Clearly I am missing something, but I cannot see what; any clarification would be appreciated.

There are many reasons, but one most obvious is conservation of spin angular momentum. The latter was "expected" because the initial situation before decays has the possibility of spin of either zero or 1 (1/2 from antineutrino, 1/2 from neutron). The situation after the decay has the same possibility (1/2 from proton, 1/2 from electron). So just going by this conservation along, such decay channel can't be ruled out. So there are other criteria why this decay isn't possible.

Zz.

 

[elas]

Thanks for the replies, but I am still not clear for the following reasons-

First of all (1.13) is not a decay- it is a scattering event

Griffiths does not use the term "scattering" but at this point is also unclear about decay, so I checked with 'Wikipedia' and they clearly state that Cowan and Reines experiment used decay events.

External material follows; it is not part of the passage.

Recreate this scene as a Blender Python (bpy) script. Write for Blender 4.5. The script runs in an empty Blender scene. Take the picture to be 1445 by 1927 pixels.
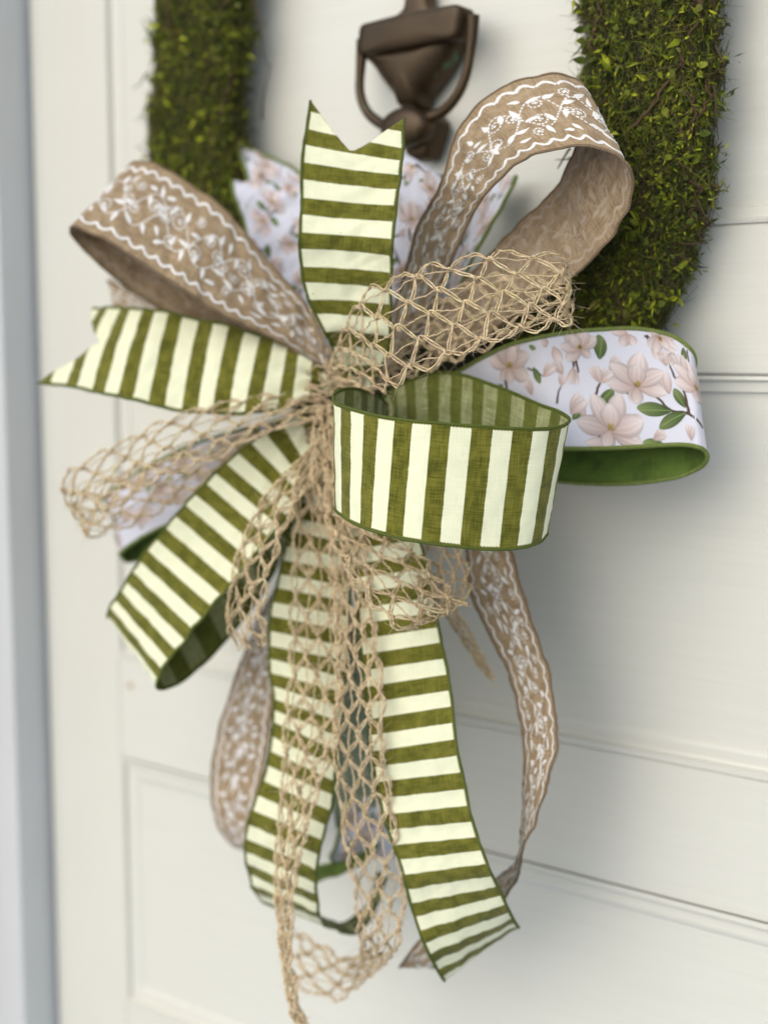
import bpy, math, random
import numpy as np
from mathutils import Vector, Matrix
R = math.radians
sc = bpy.context.scene
COL = sc.collection
rng = np.random.default_rng(7)
random.seed(7)

# ------------------------------------------------------------------ camera
F = 2600.0                       # focal length in photograph pixels
TH, PI_, DD, ZC = R(36.8), R(6.8), 0.76, 1.45
fw = np.array([-math.sin(TH)*math.cos(PI_), math.cos(TH)*math.cos(PI_), -math.sin(PI_)])
rt = np.array([math.cos(TH), math.sin(TH), 0.0])
up = np.cross(rt, fw)
CAM = -fw*(DD/fw[1]) + np.array([0, 0, ZC])
cam = bpy.data.cameras.new('camera'); cob = bpy.data.objects.new('camera', cam); COL.objects.link(cob)
cam.sensor_fit = 'VERTICAL'; cam.sensor_height = 36.0; cam.lens = F/1927*36.0
cam.clip_start = 0.02; cam.clip_end = 200
m = Matrix(((rt[0], up[0], -fw[0], CAM[0]), (rt[1], up[1], -fw[1], CAM[1]), (rt[2], up[2], -fw[2], CAM[2]), (0, 0, 0, 1)))
cob.matrix_world = m
cam.dof.use_dof = True; cam.dof.focus_distance = 0.715; cam.dof.aperture_fstop = 3.6
sc.camera = cob

# ------------------------------------------------------------------ world, sun, exposure
SUN_EL, SUN_AZ = R(36), R(-4)   # azimuth measured from straight out of the door, negative = to the left
w = bpy.data.worlds.new('World'); sc.world = w; w.use_nodes = True
nt = w.node_tree; bg = nt.nodes['Background']
sky = nt.nodes.new('ShaderNodeTexSky'); sky.sky_type = 'NISHITA'; sky.sun_disc = False
sky.sun_elevation = SUN_EL; sky.sun_rotation = math.pi-SUN_AZ
sky.dust_density = 1.0; sky.air_density = 1.0
hs = nt.nodes.new('ShaderNodeHueSaturation'); hs.inputs['Saturation'].default_value = 0.62
nt.links.new(sky.outputs[0], hs.inputs['Color']); nt.links.new(hs.outputs[0], bg.inputs['Color'])
bg.inputs['Strength'].default_value = 0.15
sl = bpy.data.lights.new('sun', 'SUN'); so = bpy.data.objects.new('sun', sl); COL.objects.link(so)
sl.energy = 0.95; sl.angle = R(60); sl.color = (1.0, 0.93, 0.80)
sd = Vector((math.sin(SUN_AZ)*math.cos(SUN_EL), -math.cos(SUN_AZ)*math.cos(SUN_EL), math.sin(SUN_EL)))
so.rotation_euler = sd.to_track_quat('Z', 'Y').to_euler()
sc.view_settings.view_transform = 'Standard'; sc.view_settings.look = 'None'
sc.view_settings.exposure = 0.55; sc.view_settings.gamma = 1.0

# ------------------------------------------------------------------ projection helpers
def ray(px, py):
    px = np.asarray(px, float); py = np.asarray(py, float)
    return fw + ((px-722.5)/F)[..., None]*rt + (-(py-963.5)/F)[..., None]*up
def PZ(px, py, Z): return CAM + ray(px, py)*np.asarray(Z, float)[..., None]
def PH(px, py, h):
    r = ray(px, py); return CAM + r*((DD-np.asarray(h, float))/r[..., 1])[..., None]
def proj(p):
    q = np.asarray(p)-CAM; z = q@fw
    return (q@rt)/z*F+722.5, 963.5-(q@up)/z*F, z

# ------------------------------------------------------------------ mesh helpers
def mk(name, V, quads=None, tris=None, mat=None, parent=None, uv=None, col=None, smooth=True, mats=None, mi=None):
    V = np.asarray(V, np.float32).reshape(-1, 3)
    q = np.zeros((0, 4), np.int32) if quads is None or len(quads) == 0 else np.asarray(quads, np.int32)
    t = np.zeros((0, 3), np.int32) if tris is None or len(tris) == 0 else np.asarray(tris, np.int32)
    me = bpy.data.meshes.new(name)
    me.vertices.add(len(V)); me.vertices.foreach_set('co', V.ravel())
    loops = np.concatenate([q.ravel(), t.ravel()]).astype(np.int32)
    me.loops.add(len(loops)); me.loops.foreach_set('vertex_index', loops)
    n = len(q)+len(t); me.polygons.add(n)
    st = np.concatenate([np.arange(len(q))*4, len(q)*4+np.arange(len(t))*3]).astype(np.int32)
    me.polygons.foreach_set('loop_start', st)
    me.update(calc_edges=True)
    me.polygons.foreach_set('use_smooth', np.full(n, smooth, bool))
    if uv is not None:
        l = me.uv_layers.new(name='UVMap'); l.data.foreach_set('uv', np.asarray(uv, np.float32)[loops].ravel())
    if col is not None:
        a = me.color_attributes.new('Col', 'FLOAT_COLOR', 'POINT')
        c = np.ones((len(V), 4), np.float32); c[:, :3] = col; a.data.foreach_set('color', c.ravel())
    for x in (mats or ([mat] if mat else [])): me.materials.append(x)
    if mi is not None: me.polygons.foreach_set('material_index', np.asarray(mi, np.int32))
    me.validate()
    o = bpy.data.objects.new(name, me); COL.objects.link(o)
    if parent is not None:
        o.parent = parent; o.matrix_parent_inverse = Matrix.Translation(-parent_loc(parent))
    return o
def parent_loc(p):
    l = Vector(p.location)
    return l if p.parent is None else Vector((0, 0, 0)) if p.type == 'MESH' else l
def empty(name, loc, label, cat, group=None):
    o = bpy.data.objects.new(name, None); COL.objects.link(o); o.location = loc; o.empty_display_size = 0.02
    o['label'] = label; o['category'] = cat
    if group: o['group'] = group
    return o
class Bag:
    def __init__(s): s.V = []; s.Q = []; s.T = []; s.C = []; s.n = 0
    def add(s, V, Q=None, T=None, C=None):
        V = np.asarray(V, float).reshape(-1, 3)
        if Q is not None and len(Q): s.Q.append(np.asarray(Q)+s.n)
        if T is not None and len(T): s.T.append(np.asarray(T)+s.n)
        s.V.append(V); s.C.append(np.broadcast_to(np.asarray(C if C is not None else (1, 1, 1), float), (len(V), 3))); s.n += len(V)
    def build(s, name, mat, parent=None, smooth=True):
        if not s.V: return None
        return mk(name, np.concatenate(s.V), np.concatenate(s.Q) if s.Q else None, np.concatenate(s.T) if s.T else None,
                  mat, parent, col=np.concatenate(s.C), smooth=smooth)
def frames(P):
    T = np.gradient(P, axis=0); T /= np.linalg.norm(T, axis=1, keepdims=True)+1e-12
    a = np.array([0.31, 0.87, 0.38]); N = np.zeros_like(P)
    n = np.cross(T[0], a); n /= np.linalg.norm(n)
    for i in range(len(P)):
        n = n-T[i]*np.dot(n, T[i]); n /= np.linalg.norm(n)+1e-12; N[i] = n
    return T, N, np.cross(T, N)
def tube(bag, P, r, sides=6, C=None, sq=None):
    P = np.asarray(P, float); n = len(P)
    T, N, B = frames(P); r = np.broadcast_to(np.asarray(r, float), (n,))
    a = np.arange(sides)*2*math.pi/sides
    V = P[:, None]+r[:, None, None]*(np.cos(a)[None, :, None]*N[:, None]+np.sin(a)[None, :, None]*B[:, None])
    i = np.arange(n-1)[:, None]*sides; j = np.arange(sides)[None]; k = (j+1) % sides
    Q = np.stack([i+j, i+k, i+sides+k, i+sides+j], -1).reshape(-1, 4)
    bag.add(V.reshape(-1, 3), Q, None, C)
def hermite(xs, Y, x):
    """non-uniform Catmull-Rom"""
    xs = np.asarray(xs, float); Y = np.asarray(Y, float); n = len(xs)
    d = np.diff(Y, axis=0)/np.diff(xs)[:, None]; M = np.zeros_like(Y)
    M[0] = d[0]; M[-1] = d[-1]
    if n > 2:
        h = np.diff(xs); M[1:-1] = (d[:-1]*h[1:, None]+d[1:]*h[:-1, None])/(h[1:]+h[:-1])[:, None]
    i = np.clip(np.searchsorted(xs, x)-1, 0, n-2); h = (xs[i+1]-xs[i])
    t = (x-xs[i])/h; t2 = t*t; t3 = t2*t
    return (2*t3-3*t2+1)[..., None]*Y[i]+((t3-2*t2+t)*h)[..., None]*M[i]+(-2*t3+3*t2)[..., None]*Y[i+1]+((t3-t2)*h)[..., None]*M[i+1]
def wobble(x, seed, n=5):
    r = np.random.default_rng(seed); o = 0
    for k in range(n): o = o+np.sin(x*(1.1+1.3*k+r.random())+r.random()*6.28)*r.uniform(.5, 1)/(1+.6*k)
    return o/2.0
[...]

conservation of spin angular momentum.

On the left of 1.13, antineutrino (1/2 spin); neutron (0 spin).
On the right of 1.13 (proton (1/2 spin); electron (1/2 spin)

I assume that the antiparticle 1/2 spin of the antineutrino cancels the particle 1/2 of the proton within the (0 spin) neutron. But where is the antiparticle half spin, needed on the right of the equation, in order to reduce the total particle spin to 1/2.
Which brings me back to my original question - why did Cowan and Reines expect to find something predicted by an unbalanced equation?

 

[Janitor]

...
On the left of 1.13, antineutrino (1/2 spin); neutron (0 spin).
On the right of 1.13 (proton (1/2 spin); electron (1/2 spin)...

Why do you believe a neutron is spinless?

 

[zefram_c]

Thanks for the replies, but I am still not clear for the following reasons-

First of all (1.13) is not a decay- it is a scattering event

Griffiths does not use the term "scattering" but at this point is also unclear about decay, so I checked with 'Wikipedia' and they clearly state that Cowan and Reines experiment used decay events.

A "decay" in particle physics typically means a process where one initial particle is converted into other stuff. The term may be used liberally in some contexts; I don't know.

On the left of 1.13, antineutrino (1/2 spin); neutron (0 spin).
On the right of 1.13 (proton (1/2 spin); electron (1/2 spin)

Neutron has spin 1/2.

There simply exists no mechanism within the SM to run (1.13). Of course, this means very little, since the SM is not final. Even considering extensions of the SM, it may be the case that (1.13) would still not proceed, since it violates lepton number conservation. This conservation law is largely empirical - it does not lie on equal footing with eg. conservation of energy or charge. If neutrinos were Majorana particles, (1.13) could proceed. There is simply no evidence that it does.

 

[elas]

Neutron has spin 1/2.

My mistake, thanks for correction and for explanation, can now proceed with studies

 

[MarieMuch]

I have two question, hope someone can help me...

1) Is the neutron decay isotropic? Or does it somehow depends on the spin direction?
2) Does anybody know a book, or even a code dealing with the calculation of the
energy distribution of the electron/neutrino after the decay?

 

[quantumdude]

1) Is the neutron decay isotropic? Or does it somehow depends on the spin direction?

Neutron decay is anisotropic. That's because the neutron decays weakly, and the weak interaction violates parity conservation. This was predicted by Lee and Yang, and confirmed by Madame Wu.

2) Does anybody know a book, or even a code dealing with the calculation of the
energy distribution of the electron/neutrino after the decay?

It's been a while since I've looked it up, but I would think that any book that treats fermi statistics would provide you with the machinery for this. Someone else will probably have a more specific answer.